Chancellor George Osborne has announced a review of airside sales to ensure shops are passing on VAT savings to customers.
The "extensive" review will make sure travellers are receiving the savings from VAT relief and will also cover all other airport shopping taxes.
As thousands of travellers pass through airports for New Year's holidays, Mr Osborne said some airside retailers were currently keeping up to an estimated 50p of every £1 of potential VAT savings instead of passing them on to shoppers.
The review is expected to be completed by early 2016 and will look at ways to ensure prices reflect VAT savings as well as savings on duty.
Mr Osborne said: "For families flying out of the UK for a winter getaway, airports should be the ideal place to pick up a bargain.
"VAT relief at airports is intended to cut prices for those travellers - not be a windfall gain for shops.
"But many people could be paying over the odds for their purchases because the Government's VAT concession isn't passed on.
"This is simply unacceptable. I have launched a review to make sure that this VAT relief benefits those it's intended for – consumers – whatever time of the year they are travelling."

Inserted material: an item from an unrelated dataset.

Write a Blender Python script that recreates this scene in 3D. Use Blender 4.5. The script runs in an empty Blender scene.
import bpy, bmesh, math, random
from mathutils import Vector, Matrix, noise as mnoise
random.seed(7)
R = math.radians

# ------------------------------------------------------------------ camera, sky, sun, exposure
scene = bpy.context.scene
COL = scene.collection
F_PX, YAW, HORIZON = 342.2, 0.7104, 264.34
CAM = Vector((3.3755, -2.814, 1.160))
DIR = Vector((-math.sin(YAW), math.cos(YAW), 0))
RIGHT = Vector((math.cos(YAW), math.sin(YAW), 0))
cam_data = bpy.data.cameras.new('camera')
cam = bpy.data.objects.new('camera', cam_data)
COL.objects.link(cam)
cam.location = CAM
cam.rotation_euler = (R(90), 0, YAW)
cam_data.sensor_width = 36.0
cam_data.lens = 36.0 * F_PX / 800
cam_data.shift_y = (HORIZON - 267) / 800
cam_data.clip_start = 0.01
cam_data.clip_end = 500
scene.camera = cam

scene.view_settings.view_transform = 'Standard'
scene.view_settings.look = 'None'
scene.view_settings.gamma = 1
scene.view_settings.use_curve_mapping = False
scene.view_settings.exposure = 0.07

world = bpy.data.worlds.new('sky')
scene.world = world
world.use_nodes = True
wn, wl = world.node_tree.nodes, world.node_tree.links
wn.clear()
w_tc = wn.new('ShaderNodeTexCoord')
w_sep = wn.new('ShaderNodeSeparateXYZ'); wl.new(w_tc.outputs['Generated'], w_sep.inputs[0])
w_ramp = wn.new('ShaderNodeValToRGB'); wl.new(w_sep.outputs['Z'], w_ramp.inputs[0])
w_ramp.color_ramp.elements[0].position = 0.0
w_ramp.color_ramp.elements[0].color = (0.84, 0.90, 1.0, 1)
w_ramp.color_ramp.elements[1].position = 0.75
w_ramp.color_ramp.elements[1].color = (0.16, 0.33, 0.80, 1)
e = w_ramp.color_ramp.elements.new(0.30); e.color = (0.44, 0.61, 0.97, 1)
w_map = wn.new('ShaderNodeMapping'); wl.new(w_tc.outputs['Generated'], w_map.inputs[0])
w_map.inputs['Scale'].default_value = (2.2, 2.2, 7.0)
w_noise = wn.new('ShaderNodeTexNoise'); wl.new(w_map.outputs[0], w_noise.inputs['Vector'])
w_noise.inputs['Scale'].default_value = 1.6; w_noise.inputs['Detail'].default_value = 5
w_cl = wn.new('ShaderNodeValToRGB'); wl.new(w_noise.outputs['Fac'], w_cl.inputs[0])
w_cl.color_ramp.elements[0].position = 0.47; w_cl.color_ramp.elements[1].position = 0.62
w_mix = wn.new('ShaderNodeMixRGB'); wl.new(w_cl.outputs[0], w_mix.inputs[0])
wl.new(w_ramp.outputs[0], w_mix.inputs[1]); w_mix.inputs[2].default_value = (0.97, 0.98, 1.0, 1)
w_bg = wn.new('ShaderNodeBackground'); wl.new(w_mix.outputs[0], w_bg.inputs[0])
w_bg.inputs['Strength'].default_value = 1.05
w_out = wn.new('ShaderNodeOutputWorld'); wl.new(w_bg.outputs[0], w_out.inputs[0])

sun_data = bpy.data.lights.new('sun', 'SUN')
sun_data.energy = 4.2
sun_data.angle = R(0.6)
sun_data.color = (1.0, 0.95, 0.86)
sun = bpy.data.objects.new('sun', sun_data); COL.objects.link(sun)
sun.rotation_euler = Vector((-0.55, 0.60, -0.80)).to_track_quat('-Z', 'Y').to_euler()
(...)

Mr Osborne's announcement comes more than four months after the Treasury urged retailers to cut their prices at airports to reflect VAT discounts they receive for travellers leaving Europe amid claims that some stores were using the relief to boost their profits.
The Independent revealed in August that many airport stores were asking passengers to present their boarding cards when making a purchase.
The information on the cards is then used to claim VAT relief on sales to travellers leaving the European Union.
The practice means that retailers do not pay 20% VAT on goods they sell to customers travelling outside the EU.
But the newspaper claimed stores such as Boots and WH Smith did not pass on the savings to customers.
Boots later said it would stop asking customers at airports to show their boarding passes when making purchases.
It is not a legal requirement for passengers to show their boarding cards when buying supposedly duty-free goods.